[Scenes as source code]
------------------------------------

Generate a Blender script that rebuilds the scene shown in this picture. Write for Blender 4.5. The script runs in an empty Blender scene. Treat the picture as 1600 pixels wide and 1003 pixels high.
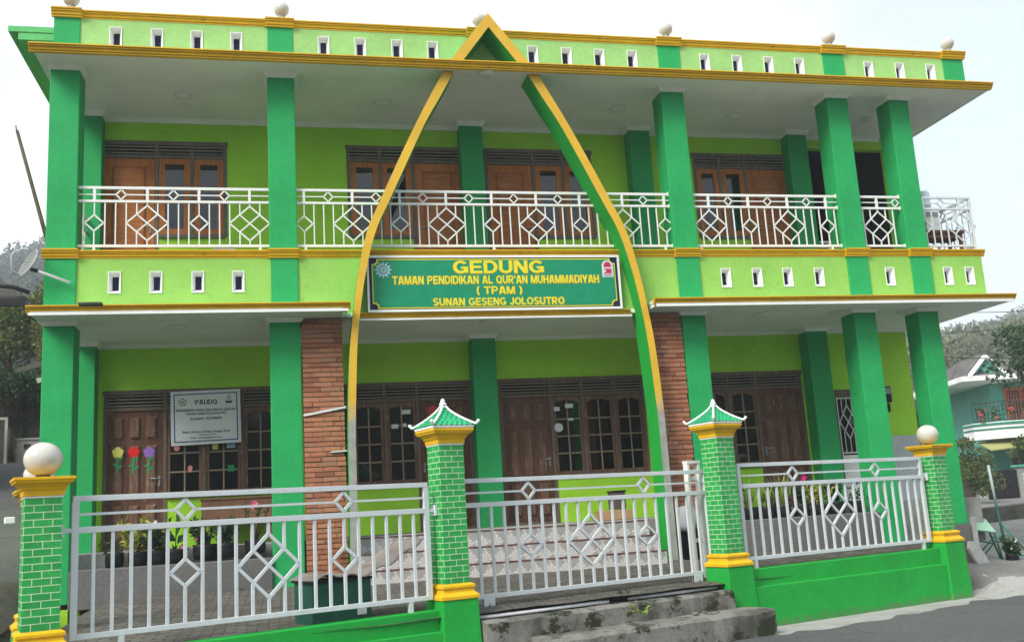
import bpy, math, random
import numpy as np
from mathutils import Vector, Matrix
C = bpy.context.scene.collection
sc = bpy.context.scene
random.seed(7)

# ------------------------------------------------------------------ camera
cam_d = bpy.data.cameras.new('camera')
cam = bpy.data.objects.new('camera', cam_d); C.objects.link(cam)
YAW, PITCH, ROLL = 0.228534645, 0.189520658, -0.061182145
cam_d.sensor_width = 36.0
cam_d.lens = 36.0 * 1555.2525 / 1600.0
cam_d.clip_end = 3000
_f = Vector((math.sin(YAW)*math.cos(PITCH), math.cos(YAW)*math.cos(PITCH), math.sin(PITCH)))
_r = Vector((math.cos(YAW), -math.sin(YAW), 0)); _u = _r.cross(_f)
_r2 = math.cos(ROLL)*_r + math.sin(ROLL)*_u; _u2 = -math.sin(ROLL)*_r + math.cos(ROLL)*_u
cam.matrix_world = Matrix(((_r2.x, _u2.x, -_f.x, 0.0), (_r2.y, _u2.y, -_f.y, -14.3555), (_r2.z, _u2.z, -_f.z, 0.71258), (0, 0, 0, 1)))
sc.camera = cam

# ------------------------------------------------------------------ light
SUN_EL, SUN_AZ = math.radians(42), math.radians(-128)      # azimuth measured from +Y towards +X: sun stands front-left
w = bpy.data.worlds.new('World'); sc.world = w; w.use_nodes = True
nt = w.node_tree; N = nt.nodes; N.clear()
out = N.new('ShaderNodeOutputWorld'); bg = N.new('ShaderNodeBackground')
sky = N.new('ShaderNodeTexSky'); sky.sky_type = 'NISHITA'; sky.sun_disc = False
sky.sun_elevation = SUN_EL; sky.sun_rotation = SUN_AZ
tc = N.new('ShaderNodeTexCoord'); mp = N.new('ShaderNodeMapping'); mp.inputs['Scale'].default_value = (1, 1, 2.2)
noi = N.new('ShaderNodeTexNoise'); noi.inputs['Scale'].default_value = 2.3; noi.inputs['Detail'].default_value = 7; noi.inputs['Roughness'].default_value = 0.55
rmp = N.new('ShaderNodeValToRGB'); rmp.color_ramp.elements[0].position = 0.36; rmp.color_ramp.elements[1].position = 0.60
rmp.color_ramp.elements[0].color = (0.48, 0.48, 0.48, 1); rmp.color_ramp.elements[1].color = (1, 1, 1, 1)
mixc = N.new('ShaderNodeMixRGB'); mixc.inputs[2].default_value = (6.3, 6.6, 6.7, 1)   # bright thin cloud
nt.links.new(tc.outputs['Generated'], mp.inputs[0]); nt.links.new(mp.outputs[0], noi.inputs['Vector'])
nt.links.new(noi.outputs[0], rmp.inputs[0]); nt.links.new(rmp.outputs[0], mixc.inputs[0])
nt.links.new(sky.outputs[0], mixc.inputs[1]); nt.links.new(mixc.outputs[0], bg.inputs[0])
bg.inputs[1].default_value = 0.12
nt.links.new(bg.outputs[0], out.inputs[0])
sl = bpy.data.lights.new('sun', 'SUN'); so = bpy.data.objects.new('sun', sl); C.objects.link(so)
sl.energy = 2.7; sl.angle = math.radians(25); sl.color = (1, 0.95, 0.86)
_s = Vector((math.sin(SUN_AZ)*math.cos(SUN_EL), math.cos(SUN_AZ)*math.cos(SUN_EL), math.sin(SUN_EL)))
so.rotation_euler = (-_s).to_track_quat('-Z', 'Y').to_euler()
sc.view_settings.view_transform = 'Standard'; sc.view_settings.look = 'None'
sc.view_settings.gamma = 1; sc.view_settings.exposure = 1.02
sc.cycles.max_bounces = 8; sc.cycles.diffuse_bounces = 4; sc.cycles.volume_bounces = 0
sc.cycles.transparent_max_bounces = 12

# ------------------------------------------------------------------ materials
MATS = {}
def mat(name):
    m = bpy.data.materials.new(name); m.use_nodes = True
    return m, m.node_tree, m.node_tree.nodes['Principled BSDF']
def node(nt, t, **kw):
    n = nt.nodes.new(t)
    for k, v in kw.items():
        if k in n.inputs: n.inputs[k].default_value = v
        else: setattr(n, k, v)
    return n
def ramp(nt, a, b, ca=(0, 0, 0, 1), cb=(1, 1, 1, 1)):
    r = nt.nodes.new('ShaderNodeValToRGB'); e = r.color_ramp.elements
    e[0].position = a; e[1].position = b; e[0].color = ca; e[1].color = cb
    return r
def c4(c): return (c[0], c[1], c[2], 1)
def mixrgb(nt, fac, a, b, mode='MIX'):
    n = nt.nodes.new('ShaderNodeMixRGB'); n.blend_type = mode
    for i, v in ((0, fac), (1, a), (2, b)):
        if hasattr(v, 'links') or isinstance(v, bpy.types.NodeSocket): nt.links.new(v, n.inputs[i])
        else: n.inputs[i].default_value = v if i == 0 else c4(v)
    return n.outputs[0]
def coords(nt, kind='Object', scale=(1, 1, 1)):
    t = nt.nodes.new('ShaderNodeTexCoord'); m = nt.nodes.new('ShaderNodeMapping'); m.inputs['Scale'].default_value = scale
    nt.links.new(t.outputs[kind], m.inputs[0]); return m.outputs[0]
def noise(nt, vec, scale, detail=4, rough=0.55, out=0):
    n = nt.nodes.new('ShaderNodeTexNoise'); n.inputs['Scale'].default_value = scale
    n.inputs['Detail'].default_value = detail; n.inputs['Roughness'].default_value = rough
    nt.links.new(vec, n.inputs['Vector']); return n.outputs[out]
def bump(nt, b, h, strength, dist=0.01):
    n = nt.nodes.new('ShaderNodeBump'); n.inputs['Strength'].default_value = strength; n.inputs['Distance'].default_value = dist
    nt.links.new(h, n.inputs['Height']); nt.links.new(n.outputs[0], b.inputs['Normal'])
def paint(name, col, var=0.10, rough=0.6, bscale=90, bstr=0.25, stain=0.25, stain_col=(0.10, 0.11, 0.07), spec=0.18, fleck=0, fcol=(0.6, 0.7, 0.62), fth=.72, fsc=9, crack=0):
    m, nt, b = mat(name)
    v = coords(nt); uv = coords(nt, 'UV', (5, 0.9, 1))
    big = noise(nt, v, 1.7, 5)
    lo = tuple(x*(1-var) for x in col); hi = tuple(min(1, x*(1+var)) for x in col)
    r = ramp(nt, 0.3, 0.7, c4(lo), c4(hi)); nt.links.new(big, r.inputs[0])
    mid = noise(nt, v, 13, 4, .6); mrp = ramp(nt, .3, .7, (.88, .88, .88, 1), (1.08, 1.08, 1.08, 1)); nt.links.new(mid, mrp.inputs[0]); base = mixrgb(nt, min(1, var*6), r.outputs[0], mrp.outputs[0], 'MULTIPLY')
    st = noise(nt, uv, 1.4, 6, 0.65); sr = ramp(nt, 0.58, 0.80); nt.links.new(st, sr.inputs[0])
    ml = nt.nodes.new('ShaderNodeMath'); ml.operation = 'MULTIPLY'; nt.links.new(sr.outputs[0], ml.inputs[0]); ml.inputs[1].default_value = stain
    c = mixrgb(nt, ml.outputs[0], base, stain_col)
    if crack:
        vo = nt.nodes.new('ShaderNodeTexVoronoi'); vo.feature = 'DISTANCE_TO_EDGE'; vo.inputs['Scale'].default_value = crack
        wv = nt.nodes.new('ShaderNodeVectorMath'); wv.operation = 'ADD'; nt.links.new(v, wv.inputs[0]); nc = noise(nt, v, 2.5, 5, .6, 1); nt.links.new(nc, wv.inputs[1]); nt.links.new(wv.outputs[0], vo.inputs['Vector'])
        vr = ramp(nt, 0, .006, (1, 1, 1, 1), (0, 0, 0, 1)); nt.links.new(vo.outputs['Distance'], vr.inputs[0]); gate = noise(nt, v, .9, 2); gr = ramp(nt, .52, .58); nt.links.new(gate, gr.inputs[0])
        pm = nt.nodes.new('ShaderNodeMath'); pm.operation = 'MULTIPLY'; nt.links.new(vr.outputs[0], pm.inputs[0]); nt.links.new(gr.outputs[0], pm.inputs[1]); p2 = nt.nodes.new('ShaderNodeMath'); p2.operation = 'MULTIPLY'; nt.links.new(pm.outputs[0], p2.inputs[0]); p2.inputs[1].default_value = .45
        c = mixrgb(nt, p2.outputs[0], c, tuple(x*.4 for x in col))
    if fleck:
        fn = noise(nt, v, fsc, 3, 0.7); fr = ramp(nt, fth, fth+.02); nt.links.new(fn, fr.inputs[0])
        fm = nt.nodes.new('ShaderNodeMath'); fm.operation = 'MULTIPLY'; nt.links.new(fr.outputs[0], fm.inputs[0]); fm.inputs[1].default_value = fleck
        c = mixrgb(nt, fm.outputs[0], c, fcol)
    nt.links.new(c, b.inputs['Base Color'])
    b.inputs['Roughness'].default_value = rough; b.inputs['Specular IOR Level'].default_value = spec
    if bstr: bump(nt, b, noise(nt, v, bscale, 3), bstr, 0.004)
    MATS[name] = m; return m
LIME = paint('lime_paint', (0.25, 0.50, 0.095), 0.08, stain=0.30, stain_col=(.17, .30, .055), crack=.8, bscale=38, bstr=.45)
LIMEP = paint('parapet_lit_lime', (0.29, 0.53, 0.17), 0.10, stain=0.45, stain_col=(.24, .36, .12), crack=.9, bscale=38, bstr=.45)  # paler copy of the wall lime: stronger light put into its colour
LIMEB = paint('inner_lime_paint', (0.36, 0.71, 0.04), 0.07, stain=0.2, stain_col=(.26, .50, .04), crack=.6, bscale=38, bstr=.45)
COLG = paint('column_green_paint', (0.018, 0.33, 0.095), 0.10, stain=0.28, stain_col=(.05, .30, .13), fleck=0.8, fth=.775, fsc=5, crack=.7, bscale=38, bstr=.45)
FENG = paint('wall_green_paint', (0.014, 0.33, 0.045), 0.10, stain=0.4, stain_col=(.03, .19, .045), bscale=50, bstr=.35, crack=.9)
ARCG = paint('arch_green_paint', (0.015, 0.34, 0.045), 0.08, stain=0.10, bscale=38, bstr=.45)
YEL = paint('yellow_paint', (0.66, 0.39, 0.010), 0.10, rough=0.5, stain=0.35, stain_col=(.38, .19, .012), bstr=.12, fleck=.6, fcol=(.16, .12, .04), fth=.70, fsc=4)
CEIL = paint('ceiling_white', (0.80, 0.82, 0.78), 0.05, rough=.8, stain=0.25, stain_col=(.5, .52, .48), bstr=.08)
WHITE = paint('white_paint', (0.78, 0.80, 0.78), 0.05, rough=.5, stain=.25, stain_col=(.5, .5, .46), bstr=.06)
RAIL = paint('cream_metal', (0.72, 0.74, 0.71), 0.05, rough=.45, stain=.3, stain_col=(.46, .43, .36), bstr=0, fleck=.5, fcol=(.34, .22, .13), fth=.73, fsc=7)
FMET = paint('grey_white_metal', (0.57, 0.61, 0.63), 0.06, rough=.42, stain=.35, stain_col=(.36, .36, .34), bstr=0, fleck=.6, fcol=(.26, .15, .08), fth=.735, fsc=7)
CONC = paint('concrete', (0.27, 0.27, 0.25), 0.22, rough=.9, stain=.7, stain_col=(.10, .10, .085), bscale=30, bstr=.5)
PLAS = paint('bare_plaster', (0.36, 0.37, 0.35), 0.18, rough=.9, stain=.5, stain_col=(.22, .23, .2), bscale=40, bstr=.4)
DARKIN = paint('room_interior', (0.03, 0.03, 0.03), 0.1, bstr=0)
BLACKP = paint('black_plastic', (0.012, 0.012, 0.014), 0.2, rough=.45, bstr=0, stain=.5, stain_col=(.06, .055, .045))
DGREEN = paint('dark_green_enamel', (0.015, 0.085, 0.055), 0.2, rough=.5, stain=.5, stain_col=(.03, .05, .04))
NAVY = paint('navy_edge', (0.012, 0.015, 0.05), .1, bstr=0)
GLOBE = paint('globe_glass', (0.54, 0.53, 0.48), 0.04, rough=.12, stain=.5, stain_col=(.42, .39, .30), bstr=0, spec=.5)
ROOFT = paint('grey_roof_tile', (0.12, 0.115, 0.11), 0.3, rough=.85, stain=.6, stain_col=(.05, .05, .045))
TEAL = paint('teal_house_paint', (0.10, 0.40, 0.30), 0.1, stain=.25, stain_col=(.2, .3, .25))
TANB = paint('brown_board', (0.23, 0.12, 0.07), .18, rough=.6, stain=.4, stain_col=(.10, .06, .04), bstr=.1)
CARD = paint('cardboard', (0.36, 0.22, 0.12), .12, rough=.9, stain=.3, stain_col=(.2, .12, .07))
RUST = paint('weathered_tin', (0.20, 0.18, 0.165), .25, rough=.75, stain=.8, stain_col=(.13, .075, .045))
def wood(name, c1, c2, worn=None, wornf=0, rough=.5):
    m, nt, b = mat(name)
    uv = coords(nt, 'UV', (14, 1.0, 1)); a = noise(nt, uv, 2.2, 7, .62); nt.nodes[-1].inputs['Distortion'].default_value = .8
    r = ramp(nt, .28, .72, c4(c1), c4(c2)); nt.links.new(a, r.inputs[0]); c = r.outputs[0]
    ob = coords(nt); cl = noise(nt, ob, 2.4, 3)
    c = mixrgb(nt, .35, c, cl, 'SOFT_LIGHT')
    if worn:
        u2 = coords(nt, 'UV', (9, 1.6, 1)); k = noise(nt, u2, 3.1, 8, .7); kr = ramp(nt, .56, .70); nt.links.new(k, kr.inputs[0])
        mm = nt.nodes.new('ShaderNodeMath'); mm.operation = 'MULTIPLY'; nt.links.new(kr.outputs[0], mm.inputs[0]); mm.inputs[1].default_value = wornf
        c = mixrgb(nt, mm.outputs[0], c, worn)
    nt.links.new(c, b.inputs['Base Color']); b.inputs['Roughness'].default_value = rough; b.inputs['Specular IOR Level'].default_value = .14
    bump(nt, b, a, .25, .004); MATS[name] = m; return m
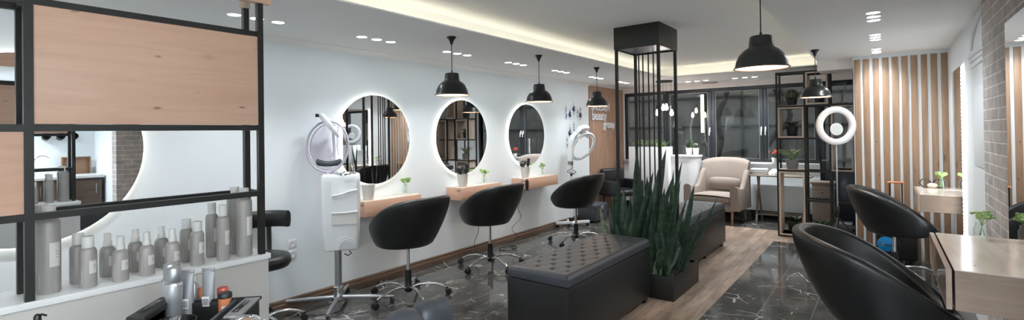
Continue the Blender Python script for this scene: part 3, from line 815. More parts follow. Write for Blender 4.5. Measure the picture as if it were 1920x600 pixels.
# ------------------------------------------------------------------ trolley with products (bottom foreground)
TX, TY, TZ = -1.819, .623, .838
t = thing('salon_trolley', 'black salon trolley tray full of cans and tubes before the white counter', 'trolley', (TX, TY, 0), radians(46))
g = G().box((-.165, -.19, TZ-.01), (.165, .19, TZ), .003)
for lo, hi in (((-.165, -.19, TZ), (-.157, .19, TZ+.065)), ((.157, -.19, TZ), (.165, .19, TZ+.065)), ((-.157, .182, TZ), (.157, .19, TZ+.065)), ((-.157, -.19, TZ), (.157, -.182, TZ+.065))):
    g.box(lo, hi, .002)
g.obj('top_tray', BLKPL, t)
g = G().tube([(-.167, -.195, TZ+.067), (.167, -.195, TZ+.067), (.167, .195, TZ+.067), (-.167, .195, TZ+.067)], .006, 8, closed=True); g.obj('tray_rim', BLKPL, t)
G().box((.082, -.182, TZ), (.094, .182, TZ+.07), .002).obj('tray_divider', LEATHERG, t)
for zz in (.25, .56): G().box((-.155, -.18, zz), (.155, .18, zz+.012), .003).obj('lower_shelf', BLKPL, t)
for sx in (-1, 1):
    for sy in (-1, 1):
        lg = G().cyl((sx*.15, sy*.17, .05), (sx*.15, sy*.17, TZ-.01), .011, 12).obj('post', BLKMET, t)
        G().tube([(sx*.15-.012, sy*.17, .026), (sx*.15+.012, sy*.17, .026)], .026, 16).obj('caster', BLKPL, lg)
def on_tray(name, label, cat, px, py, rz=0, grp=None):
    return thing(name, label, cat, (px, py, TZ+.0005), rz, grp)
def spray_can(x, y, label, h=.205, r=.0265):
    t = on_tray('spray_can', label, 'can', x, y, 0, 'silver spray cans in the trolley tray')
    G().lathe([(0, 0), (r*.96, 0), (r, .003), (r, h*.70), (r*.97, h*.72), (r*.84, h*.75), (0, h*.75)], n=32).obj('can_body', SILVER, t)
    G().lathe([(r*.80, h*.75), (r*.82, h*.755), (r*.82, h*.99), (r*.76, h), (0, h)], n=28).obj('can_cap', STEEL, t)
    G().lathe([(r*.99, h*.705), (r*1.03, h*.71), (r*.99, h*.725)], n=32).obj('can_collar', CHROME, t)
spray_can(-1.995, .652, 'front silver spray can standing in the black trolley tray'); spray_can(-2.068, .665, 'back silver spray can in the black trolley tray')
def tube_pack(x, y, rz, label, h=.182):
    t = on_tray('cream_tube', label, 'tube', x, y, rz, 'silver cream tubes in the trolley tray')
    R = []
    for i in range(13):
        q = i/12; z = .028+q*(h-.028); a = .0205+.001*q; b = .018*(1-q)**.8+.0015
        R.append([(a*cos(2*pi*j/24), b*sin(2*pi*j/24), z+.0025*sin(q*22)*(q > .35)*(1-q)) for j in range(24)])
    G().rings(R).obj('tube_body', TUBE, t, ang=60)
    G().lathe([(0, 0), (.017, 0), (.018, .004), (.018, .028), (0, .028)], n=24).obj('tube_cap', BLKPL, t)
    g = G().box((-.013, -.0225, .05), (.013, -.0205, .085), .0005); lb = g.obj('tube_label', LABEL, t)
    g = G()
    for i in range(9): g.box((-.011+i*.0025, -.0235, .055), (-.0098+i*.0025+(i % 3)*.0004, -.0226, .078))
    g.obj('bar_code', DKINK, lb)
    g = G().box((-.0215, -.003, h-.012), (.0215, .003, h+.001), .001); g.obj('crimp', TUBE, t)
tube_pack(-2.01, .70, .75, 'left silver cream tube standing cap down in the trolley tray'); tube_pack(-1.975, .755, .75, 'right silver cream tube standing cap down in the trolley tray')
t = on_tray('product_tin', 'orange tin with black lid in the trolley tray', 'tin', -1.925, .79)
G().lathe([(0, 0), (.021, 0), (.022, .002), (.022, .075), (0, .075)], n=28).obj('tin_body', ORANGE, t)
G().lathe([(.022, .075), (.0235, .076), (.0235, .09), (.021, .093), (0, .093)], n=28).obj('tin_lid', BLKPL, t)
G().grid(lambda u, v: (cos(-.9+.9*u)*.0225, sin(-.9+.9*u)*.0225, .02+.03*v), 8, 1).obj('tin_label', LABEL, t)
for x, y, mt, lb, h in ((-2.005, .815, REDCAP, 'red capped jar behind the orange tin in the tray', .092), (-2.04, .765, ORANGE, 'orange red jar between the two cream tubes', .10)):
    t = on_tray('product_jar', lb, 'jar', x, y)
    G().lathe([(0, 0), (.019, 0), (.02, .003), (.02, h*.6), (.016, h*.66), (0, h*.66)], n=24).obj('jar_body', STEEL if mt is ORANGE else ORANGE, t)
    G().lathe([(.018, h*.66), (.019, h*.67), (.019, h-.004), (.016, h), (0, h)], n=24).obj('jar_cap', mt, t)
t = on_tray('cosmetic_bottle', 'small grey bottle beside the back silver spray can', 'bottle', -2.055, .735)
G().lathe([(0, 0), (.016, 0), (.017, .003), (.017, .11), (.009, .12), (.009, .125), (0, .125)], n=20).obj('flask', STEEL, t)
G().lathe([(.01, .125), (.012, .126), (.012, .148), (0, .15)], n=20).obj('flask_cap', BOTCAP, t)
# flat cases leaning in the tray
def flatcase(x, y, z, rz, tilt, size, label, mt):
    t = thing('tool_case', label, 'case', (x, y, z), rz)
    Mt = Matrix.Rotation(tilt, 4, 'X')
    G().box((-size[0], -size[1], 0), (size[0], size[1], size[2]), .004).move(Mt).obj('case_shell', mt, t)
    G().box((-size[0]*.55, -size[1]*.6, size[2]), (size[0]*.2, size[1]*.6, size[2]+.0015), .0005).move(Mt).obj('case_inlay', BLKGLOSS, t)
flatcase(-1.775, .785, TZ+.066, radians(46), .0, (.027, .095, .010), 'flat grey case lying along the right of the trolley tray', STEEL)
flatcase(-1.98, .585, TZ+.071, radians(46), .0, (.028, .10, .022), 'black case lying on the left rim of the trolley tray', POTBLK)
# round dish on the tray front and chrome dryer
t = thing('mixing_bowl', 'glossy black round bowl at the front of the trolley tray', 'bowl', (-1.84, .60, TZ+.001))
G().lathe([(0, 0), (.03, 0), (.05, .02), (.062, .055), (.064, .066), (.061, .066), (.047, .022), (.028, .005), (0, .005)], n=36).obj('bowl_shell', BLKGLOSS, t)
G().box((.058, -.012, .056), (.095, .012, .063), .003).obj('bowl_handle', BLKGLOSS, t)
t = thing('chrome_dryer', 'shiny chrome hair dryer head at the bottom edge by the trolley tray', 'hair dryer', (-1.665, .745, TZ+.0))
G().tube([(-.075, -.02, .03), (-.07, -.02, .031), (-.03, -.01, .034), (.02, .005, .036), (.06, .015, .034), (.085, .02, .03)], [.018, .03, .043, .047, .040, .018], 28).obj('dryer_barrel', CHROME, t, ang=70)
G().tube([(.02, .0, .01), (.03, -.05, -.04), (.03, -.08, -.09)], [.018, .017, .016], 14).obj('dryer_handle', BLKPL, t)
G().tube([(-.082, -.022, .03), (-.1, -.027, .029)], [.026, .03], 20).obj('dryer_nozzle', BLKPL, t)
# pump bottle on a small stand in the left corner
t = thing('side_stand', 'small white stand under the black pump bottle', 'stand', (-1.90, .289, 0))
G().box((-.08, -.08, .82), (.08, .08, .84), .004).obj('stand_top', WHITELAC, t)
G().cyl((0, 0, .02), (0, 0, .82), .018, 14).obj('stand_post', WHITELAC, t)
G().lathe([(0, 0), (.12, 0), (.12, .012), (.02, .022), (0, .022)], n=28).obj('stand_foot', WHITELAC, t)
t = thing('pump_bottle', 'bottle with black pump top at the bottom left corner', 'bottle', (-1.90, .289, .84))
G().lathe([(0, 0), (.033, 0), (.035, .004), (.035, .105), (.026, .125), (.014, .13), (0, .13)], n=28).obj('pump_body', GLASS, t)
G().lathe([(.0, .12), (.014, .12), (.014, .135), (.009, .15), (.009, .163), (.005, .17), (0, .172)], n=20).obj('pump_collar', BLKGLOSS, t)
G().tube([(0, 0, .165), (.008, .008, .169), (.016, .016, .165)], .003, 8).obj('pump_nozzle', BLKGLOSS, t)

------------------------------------

_Your goal:_ From the first line of the material down to the line containing "random.seed(7)", inclusive, return each line exactly, skipping any picture.

_Reply to the task:_
Generate a Blender script that rebuilds the scene shown in this picture. Write for Blender 4.5. The script runs in an empty Blender scene. Treat the picture as 1600 pixels wide and 1003 pixels high.
import bpy, math, random
import numpy as np
from mathutils import Vector, Matrix
C = bpy.context.scene.collection
sc = bpy.context.scene
random.seed(7)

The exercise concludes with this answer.